Cumming briefed MPs and senators on his findings in a closed-door meeting of the Conservative caucus Thursday. Cumming, who supported Peter MacKay in the last leadership campaign, spent four months speaking to caucus members, candidates, staff, grassroots volunteers and electoral districting association (EDA) presidents as he compiled the post-mortem report.
"O'Toole did quite well in the first few weeks. He brought us from where we were in the polls to leading at one point and public opinion polls taken during the election back that up.

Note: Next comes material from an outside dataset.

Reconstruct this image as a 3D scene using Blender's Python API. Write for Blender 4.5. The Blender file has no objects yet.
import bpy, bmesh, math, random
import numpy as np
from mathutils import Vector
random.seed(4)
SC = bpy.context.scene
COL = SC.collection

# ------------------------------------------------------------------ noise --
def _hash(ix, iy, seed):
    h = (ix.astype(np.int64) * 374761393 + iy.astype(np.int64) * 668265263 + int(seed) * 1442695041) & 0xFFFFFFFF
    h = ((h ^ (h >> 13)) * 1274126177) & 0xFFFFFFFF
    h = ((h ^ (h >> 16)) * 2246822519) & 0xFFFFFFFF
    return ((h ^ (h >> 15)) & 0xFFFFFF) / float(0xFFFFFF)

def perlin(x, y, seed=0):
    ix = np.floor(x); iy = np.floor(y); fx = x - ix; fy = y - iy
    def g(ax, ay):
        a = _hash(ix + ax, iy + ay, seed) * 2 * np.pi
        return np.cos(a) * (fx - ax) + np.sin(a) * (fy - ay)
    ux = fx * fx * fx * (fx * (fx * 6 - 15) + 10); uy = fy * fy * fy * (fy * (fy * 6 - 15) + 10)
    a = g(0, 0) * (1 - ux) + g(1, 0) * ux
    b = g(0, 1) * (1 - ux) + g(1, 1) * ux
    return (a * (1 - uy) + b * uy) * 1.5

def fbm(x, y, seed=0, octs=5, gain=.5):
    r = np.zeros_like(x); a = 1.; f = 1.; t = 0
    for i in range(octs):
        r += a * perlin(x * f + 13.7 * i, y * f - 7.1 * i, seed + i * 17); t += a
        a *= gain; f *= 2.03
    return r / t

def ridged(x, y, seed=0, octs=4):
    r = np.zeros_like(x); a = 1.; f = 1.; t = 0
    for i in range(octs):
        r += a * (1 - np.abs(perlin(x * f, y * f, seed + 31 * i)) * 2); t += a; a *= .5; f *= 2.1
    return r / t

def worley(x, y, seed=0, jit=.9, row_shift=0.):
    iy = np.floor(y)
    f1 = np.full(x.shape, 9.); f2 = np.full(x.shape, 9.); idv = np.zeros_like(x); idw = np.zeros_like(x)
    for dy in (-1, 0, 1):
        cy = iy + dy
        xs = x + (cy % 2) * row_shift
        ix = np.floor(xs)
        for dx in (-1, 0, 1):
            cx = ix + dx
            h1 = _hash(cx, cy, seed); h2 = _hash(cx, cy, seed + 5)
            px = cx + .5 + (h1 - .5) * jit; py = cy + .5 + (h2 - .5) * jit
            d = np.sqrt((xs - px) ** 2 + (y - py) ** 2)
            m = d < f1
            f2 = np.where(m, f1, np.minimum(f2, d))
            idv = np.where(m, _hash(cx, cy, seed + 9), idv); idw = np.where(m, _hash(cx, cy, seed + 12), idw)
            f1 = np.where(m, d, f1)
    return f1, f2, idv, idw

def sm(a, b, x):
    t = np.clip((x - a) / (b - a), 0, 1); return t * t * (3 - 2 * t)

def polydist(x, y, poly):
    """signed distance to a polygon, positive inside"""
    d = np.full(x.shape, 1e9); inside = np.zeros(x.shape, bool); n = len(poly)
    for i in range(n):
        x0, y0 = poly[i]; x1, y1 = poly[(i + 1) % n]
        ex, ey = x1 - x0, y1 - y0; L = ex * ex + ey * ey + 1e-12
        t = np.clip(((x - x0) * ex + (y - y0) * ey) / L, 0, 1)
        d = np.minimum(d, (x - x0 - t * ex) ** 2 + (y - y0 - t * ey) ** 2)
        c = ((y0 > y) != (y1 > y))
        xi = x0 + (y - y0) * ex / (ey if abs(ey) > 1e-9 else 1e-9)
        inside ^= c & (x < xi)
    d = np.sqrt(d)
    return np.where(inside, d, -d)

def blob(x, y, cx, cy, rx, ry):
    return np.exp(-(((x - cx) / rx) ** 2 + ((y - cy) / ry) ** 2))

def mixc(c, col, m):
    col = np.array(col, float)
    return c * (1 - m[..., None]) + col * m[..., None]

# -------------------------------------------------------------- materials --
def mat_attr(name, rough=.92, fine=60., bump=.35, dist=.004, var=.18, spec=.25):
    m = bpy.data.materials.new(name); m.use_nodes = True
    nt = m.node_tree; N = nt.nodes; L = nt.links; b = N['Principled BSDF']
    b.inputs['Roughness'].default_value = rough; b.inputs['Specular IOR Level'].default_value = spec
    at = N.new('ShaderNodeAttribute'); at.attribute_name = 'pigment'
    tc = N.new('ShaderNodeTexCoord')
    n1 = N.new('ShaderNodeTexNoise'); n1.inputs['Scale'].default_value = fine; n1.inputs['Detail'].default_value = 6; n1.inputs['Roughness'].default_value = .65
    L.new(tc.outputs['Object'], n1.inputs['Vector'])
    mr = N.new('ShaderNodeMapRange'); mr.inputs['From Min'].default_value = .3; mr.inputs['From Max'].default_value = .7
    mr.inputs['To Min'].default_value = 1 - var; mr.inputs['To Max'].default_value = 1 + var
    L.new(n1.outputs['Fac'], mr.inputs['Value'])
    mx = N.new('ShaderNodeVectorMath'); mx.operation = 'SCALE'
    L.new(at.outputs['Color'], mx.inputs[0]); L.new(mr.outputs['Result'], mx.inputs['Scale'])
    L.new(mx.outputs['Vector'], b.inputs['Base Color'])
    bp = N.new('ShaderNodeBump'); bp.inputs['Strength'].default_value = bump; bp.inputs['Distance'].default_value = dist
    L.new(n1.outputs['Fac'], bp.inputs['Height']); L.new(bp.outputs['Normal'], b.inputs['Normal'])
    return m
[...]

He gained support and narrowed or even overtook Trudeau at times," the party source said.
The Cumming report attributes O'Toole's loss of momentum in part to his campaign schedule.
For two or three days out of the week — and sometimes more — O'Toole campaigned virtually from a makeshift broadcast studio inside a downtown Ottawa hotel. His only interactions with would-be voters and Conservative supporters were through telephone town halls.
"The leader was different in the studio than out. He needed to be out with the people more," the source said.
The Cumming report concluded that O'Toole needed to be more "authentic" and get out on the road to meet with Canadians so they can get to know him better.
A Conservative source who attended the caucus meeting said Cumming's presentation spent little time on O'Toole's own failings.
"The section on the leader was about two minutes and they really didn't lay anything at the leader's feet," the source said.
The Cumming report also zeroed in on the party's poor performance with so-called "ethnic voters." The party stumbled in the 2021 campaign in must-win areas like the Greater Toronto Area and Vancouver and its suburbs — two ethnically and racially diverse regions that have skewed Liberal in the last two election cycles.